Roberts has written an entire book about exploration hoaxes, and a faked first ascent is at the center of his novella, Like Water and Like Wind. But what more deeply fascinates him, I suspect, is the obverse: authenticity. His doubts and his fears—key words for him—permeate his narratives. The title piece is a harrowing rendition of observed mountain fatalities. The earliest of these—Roberts and his fallen companion were only eighteen—is an initiation story; it is told from the perspective of a later generation, yet recreates the experience of youth—the time when so many of us feel invulnerable to the hazards of the mountains. A moment’s misstep and that is all gone. Roberts has a writer’s eye, and ear, for the validating detail. As his unseen partner begins to fall, he notes “a soft but unmistakable sound, and my brain knew it without ever having heard it before. It was the sound of cloth rubbing against rock.” After several more deaths, the essay ends on a characteristically divided note: a paean to the exaltation of climbing, but with a last word that is elegy as well as affirmation: “It was worth it then.”

Roberts’ ambivalence is both personal—the advent of married life and its responsibilities—and public. Both the author and climbing have greatly changed since he began. His critique of “the public climber” concentrates on a loss of uniqueness and of privacy. Points well taken; but I am not persuaded by his defense of his own role in the process: “There is a difference between writing without ulterior motive about one’s pastime and signing on to be the star of a live TV ascent.” No doubt. But even the writing popularizes our sport, makes it accessible and plausible to a larger audience.

The longest section of the book consists of vivid profiles of well known climbers like Messner and Wiessner, along with one fondly remembered bush pilot, Don Sheldon. All evoke their subjects as human beings, not automata in ascent. (Roberts complains about climbing autobiographies: “What is missing then? Virtually everything that signifies that climbers are real people, as well as climbers.
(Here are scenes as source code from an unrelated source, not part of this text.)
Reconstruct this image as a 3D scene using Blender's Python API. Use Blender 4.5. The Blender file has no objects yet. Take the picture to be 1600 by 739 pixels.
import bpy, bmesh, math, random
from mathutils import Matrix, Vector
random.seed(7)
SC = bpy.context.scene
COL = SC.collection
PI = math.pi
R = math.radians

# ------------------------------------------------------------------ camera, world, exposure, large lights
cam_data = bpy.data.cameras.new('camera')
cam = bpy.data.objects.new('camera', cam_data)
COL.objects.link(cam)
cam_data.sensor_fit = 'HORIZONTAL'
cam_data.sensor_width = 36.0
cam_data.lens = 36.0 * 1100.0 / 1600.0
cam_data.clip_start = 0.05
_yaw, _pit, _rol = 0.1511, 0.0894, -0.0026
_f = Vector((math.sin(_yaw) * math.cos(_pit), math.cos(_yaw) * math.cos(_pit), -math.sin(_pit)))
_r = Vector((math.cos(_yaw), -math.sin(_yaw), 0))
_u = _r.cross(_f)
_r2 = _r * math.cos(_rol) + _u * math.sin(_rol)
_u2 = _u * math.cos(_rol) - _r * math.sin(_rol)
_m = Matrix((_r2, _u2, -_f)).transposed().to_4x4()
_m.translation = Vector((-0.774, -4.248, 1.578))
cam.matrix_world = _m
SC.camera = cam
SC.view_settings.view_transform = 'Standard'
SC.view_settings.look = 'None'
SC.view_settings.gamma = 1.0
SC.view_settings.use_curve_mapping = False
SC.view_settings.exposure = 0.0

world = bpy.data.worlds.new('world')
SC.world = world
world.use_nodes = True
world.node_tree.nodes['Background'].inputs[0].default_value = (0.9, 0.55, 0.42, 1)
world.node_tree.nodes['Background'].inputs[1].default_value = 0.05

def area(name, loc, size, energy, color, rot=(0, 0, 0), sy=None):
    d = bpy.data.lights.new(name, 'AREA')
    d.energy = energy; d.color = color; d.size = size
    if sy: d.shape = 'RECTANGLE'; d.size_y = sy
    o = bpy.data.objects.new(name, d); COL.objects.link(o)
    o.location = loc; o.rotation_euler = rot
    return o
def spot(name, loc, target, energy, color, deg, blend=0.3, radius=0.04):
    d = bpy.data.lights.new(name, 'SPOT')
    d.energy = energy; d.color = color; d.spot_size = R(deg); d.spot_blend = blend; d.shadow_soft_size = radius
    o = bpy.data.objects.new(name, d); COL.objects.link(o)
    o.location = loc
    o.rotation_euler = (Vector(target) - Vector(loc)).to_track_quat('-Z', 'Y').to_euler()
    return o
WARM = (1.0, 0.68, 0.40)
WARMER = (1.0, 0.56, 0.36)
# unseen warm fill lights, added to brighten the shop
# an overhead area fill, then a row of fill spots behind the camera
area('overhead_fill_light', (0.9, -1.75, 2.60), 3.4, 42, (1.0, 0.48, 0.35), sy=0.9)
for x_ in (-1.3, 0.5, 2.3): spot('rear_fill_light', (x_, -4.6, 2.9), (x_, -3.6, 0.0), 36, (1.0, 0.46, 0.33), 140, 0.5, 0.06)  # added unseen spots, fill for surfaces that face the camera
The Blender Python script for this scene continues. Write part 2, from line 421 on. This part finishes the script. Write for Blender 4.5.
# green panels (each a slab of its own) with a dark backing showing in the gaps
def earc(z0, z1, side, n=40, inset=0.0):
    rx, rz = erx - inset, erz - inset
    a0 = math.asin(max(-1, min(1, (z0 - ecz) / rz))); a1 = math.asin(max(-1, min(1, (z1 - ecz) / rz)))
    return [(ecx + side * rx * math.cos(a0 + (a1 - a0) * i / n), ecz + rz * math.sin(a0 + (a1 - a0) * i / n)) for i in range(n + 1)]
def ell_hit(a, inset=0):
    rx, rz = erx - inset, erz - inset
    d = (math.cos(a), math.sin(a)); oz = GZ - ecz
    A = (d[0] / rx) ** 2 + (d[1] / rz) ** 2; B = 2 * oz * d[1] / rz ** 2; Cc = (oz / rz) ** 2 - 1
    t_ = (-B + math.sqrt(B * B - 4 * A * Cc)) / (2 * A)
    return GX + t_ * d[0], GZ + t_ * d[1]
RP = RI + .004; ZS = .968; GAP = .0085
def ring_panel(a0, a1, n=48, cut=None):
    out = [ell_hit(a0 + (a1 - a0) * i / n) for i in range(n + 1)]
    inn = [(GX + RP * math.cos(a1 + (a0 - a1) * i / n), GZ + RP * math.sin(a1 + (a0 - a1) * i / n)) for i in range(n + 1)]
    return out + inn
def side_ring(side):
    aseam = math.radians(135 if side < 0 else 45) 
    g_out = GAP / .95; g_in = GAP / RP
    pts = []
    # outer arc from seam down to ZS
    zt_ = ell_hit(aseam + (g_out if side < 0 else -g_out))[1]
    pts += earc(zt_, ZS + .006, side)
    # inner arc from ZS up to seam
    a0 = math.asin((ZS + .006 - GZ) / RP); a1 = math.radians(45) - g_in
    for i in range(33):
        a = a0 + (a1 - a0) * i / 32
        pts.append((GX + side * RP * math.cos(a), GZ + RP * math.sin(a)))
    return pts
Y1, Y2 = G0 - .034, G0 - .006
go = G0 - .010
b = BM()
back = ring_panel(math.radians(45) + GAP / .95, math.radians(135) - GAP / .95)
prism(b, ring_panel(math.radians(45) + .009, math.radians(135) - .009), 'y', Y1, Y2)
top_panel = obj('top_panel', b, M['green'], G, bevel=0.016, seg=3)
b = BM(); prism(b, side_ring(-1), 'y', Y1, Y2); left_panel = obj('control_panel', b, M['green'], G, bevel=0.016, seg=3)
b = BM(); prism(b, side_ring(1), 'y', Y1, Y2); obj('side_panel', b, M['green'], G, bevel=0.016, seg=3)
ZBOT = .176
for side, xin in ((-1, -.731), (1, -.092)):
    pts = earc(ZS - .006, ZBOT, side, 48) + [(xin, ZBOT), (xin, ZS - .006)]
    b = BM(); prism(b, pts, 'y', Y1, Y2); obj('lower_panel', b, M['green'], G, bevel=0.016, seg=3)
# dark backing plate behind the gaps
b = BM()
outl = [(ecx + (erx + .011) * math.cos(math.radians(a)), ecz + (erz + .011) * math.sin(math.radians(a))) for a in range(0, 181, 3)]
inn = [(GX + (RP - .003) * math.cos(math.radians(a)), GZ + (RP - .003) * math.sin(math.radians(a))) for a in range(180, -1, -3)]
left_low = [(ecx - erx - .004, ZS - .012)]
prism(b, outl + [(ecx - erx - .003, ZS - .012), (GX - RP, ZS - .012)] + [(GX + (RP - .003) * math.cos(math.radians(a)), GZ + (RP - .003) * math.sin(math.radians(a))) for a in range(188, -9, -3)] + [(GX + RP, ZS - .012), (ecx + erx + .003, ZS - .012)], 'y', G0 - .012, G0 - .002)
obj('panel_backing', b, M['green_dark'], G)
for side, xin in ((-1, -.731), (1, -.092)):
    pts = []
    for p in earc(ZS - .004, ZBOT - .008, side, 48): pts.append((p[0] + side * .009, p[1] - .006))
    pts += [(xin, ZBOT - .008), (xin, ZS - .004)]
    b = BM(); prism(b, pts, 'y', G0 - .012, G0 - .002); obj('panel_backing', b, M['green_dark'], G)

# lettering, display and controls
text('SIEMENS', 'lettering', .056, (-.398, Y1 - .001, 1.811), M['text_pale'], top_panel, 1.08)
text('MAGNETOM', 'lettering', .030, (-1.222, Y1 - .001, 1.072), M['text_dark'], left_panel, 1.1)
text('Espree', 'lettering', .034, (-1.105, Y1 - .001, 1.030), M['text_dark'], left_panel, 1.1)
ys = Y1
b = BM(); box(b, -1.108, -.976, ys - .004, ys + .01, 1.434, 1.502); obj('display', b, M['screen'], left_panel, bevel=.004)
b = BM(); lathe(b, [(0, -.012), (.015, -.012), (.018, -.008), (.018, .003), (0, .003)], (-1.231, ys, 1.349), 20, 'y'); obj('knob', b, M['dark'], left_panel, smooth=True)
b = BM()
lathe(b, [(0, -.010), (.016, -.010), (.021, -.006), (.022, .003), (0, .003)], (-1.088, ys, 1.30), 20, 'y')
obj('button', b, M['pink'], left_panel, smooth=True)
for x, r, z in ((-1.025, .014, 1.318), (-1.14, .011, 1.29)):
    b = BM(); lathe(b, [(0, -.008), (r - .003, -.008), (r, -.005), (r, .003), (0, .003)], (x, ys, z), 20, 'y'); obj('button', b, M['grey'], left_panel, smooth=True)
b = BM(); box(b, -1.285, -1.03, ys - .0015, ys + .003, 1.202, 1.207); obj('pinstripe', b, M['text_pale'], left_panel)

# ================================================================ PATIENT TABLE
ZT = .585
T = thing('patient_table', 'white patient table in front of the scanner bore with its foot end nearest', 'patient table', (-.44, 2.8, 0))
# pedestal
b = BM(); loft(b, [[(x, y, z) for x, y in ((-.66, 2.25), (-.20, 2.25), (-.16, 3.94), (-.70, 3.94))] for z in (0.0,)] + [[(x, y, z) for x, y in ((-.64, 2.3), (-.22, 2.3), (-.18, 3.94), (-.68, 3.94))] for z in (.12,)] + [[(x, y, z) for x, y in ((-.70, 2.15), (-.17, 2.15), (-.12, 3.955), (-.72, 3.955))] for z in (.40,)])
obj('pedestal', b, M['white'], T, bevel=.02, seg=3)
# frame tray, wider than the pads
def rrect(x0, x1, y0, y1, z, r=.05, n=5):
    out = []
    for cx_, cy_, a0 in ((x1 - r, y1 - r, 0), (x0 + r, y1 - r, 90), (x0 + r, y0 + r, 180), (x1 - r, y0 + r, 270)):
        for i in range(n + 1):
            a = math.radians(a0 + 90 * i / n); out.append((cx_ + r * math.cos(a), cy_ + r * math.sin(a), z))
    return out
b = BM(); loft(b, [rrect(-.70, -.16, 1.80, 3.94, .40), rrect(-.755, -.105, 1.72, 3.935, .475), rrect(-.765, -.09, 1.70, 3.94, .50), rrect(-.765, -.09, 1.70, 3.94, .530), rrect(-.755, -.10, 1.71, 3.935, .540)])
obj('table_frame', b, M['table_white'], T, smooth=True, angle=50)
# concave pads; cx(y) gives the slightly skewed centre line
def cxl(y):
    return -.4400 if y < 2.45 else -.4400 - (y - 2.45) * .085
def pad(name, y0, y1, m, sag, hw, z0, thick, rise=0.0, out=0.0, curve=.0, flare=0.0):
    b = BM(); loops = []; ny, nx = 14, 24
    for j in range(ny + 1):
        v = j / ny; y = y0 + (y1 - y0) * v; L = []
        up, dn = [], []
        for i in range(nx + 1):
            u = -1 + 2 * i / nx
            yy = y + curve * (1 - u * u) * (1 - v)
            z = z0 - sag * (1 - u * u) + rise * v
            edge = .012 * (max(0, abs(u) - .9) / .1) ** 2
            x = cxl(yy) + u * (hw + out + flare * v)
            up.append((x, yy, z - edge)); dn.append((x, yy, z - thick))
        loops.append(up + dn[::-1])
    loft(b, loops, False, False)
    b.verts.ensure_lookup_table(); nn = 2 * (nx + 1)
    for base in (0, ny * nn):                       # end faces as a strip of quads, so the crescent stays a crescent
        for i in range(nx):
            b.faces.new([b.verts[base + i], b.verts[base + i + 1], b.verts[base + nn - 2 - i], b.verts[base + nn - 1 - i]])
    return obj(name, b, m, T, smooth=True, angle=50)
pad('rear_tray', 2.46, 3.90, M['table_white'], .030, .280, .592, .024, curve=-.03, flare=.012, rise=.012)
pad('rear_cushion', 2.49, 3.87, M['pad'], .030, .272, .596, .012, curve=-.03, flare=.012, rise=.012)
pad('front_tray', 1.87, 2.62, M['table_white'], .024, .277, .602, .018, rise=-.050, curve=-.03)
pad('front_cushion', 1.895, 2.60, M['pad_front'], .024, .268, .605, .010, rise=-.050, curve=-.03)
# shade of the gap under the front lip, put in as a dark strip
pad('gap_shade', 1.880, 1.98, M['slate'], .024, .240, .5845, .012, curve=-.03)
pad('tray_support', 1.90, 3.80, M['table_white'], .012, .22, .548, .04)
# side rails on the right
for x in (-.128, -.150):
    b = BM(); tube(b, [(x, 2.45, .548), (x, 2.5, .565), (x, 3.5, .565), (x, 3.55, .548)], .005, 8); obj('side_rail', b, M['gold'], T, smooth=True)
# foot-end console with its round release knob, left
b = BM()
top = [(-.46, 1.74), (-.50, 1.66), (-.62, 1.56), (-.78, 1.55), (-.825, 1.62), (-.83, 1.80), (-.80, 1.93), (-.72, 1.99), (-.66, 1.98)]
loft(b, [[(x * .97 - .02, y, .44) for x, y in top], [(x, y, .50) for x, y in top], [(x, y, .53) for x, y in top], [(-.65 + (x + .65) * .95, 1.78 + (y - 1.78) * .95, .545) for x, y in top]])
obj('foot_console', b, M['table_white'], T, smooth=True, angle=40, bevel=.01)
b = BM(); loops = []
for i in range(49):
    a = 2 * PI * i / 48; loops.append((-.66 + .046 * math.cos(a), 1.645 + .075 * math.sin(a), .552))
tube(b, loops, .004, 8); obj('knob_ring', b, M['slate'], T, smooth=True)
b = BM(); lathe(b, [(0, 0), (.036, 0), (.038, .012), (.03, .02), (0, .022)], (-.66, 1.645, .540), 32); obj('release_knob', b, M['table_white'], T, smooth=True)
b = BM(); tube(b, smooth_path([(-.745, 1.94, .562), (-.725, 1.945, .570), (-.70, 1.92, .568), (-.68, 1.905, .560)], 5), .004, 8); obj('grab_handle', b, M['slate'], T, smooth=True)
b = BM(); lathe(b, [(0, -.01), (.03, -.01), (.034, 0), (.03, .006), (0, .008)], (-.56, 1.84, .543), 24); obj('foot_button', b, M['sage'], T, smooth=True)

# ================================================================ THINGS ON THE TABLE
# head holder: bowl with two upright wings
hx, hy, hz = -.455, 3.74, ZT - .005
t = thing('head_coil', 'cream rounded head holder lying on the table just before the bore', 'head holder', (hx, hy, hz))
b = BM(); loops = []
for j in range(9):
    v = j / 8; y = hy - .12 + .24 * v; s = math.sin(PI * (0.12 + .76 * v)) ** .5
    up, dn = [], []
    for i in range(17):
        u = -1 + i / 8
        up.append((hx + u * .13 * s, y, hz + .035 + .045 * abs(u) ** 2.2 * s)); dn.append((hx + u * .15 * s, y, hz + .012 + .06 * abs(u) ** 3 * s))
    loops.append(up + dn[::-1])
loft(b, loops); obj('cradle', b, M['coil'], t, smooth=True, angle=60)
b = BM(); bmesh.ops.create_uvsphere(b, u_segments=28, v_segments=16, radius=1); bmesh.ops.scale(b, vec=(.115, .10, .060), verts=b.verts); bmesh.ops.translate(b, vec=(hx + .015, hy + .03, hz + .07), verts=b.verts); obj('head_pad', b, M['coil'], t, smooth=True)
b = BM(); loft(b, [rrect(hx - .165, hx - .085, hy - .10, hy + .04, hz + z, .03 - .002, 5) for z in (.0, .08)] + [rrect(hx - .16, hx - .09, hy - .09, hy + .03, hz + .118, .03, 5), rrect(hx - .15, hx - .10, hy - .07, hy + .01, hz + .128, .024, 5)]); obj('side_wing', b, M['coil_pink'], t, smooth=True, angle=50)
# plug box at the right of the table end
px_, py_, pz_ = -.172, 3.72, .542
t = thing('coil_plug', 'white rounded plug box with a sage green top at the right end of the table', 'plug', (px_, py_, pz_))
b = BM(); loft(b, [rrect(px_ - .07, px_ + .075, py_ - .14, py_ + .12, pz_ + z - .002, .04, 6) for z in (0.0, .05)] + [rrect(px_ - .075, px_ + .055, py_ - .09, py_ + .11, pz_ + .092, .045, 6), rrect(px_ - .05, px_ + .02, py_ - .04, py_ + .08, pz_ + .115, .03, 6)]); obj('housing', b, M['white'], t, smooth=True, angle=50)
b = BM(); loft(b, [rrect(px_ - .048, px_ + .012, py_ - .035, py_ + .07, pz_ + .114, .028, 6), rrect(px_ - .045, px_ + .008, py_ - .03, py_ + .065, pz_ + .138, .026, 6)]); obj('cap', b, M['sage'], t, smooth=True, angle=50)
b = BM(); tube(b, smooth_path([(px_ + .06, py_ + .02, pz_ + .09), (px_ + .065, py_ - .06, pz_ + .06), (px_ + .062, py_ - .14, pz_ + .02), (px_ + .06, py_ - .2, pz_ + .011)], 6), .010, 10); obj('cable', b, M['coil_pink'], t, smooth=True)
All the internal things.”) Several of the pieces return to old and fascinating controversies, with glimpses of viewpoints that are still largely private: Roskelley about Nanda Devi in 1976, Jack Durrance about K2 in 1939. While rightly warning that “a writer must not become dependent on the approval of his subjects,” Roberts plainly admires, though not unreservedly, even the most prickly of the outstanding climbers he describes.

Roberts raises but does not fully explore the question of responsibility in the mountains. This issue is joined to his deepest themes: judgment, the linking symbolism of the rope, and above all, risk. In the mountains we all take chances—for ourselves, for the partners of our ropes, and even for those who will try to save us if we get into trouble. Roberts describes the search for two young climbers on Mount Washington in the winter of 1982. One of the rescuers was caught in an avalanche and killed. Such things happen in the mountains, as the victim must have known, but the question of responsibility—and its frequent inner corollary, guilt—remains. Roberts addresses the matter, but it gets displaced by his admiration for his spirited hero’s return to hard climbing, without feet or lower legs. Nor is the question pursued in Roberts’ accounts of other accidents, including those which he had witnessed. He experiences grief, even despair, but the urge to climb always overcomes these feelings. I wish he had explored this area of emotion more deeply.

Roberts is plainly worried about the direction that climbing is taking, particularly in this country. “The life-giving impulse behind our climbing has always been escapist, anarchistic, ‘useless,’ he contends with praise in one essay; and in the next (and most recent) he deplores “a modem drift toward narcissism and depersonalization.” As our sport—or avocation, or obsession— becomes even more popular and more public, some of its joys may become transformed, or vanish. A distressing prospect: but fortunately David Roberts will continue to write about it, with his characteristic skill and perception.